- EXCERPTED RECORDS

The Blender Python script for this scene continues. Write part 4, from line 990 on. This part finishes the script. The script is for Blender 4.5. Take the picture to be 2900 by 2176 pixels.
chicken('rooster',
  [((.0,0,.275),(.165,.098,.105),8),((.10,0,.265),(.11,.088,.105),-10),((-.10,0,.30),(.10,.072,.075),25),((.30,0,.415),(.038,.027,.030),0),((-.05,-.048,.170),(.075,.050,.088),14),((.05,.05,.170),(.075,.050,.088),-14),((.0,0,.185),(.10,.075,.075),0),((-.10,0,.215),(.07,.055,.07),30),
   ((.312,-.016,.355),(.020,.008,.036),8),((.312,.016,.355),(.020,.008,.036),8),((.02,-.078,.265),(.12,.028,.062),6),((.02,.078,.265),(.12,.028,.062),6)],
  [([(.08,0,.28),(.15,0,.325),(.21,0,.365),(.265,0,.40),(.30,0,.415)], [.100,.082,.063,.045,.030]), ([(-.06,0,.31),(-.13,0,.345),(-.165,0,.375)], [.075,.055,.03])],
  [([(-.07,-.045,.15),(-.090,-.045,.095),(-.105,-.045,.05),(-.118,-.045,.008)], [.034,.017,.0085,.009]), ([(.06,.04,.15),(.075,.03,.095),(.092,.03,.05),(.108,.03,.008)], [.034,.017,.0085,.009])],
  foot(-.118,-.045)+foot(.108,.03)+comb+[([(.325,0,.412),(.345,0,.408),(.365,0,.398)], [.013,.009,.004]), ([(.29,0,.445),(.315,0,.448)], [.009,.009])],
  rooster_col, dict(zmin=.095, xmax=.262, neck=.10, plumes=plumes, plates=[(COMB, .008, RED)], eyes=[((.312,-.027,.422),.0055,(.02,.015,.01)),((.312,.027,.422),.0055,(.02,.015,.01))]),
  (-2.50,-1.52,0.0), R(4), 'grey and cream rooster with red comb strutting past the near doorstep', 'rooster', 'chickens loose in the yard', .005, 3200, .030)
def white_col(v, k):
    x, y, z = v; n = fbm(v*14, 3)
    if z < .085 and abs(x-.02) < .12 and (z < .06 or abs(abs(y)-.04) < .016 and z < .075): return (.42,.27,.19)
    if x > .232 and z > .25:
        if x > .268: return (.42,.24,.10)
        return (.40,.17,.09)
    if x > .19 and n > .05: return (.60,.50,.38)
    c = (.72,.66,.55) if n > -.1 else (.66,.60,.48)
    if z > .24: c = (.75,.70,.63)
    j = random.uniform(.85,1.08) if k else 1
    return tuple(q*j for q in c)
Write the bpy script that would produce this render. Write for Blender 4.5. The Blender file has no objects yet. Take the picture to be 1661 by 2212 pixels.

- DIRECTIVE
Word for word, restate all of the data shown above.

- SOLUTION TO THE PROBLEM
The Blender Python script for this scene continues. Write part 4, from line 990 on. This part finishes the script. The script is for Blender 4.5. Take the picture to be 2900 by 2176 pixels.
chicken('rooster',
  [((.0,0,.275),(.165,.098,.105),8),((.10,0,.265),(.11,.088,.105),-10),((-.10,0,.30),(.10,.072,.075),25),((.30,0,.415),(.038,.027,.030),0),((-.05,-.048,.170),(.075,.050,.088),14),((.05,.05,.170),(.075,.050,.088),-14),((.0,0,.185),(.10,.075,.075),0),((-.10,0,.215),(.07,.055,.07),30),
   ((.312,-.016,.355),(.020,.008,.036),8),((.312,.016,.355),(.020,.008,.036),8),((.02,-.078,.265),(.12,.028,.062),6),((.02,.078,.265),(.12,.028,.062),6)],
  [([(.08,0,.28),(.15,0,.325),(.21,0,.365),(.265,0,.40),(.30,0,.415)], [.100,.082,.063,.045,.030]), ([(-.06,0,.31),(-.13,0,.345),(-.165,0,.375)], [.075,.055,.03])],
  [([(-.07,-.045,.15),(-.090,-.045,.095),(-.105,-.045,.05),(-.118,-.045,.008)], [.034,.017,.0085,.009]), ([(.06,.04,.15),(.075,.03,.095),(.092,.03,.05),(.108,.03,.008)], [.034,.017,.0085,.009])],
  foot(-.118,-.045)+foot(.108,.03)+comb+[([(.325,0,.412),(.345,0,.408),(.365,0,.398)], [.013,.009,.004]), ([(.29,0,.445),(.315,0,.448)], [.009,.009])],
  rooster_col, dict(zmin=.095, xmax=.262, neck=.10, plumes=plumes, plates=[(COMB, .008, RED)], eyes=[((.312,-.027,.422),.0055,(.02,.015,.01)),((.312,.027,.422),.0055,(.02,.015,.01))]),
  (-2.50,-1.52,0.0), R(4), 'grey and cream rooster with red comb strutting past the near doorstep', 'rooster', 'chickens loose in the yard', .005, 3200, .030)
def white_col(v, k):
    x, y, z = v; n = fbm(v*14, 3)
    if z < .085 and abs(x-.02) < .12 and (z < .06 or abs(abs(y)-.04) < .016 and z < .075): return (.42,.27,.19)
    if x > .232 and z > .25:
        if x > .268: return (.42,.24,.10)
        return (.40,.17,.09)
    if x > .19 and n > .05: return (.60,.50,.38)
    c = (.72,.66,.55) if n > -.1 else (.66,.60,.48)
    if z > .24: c = (.75,.70,.63)
    j = random.uniform(.85,1.08) if k else 1
    return tuple(q*j for q in c)
Write the bpy script that would produce this render. Write for Blender 4.5. The Blender file has no objects yet. Take the picture to be 1661 by 2212 pixels.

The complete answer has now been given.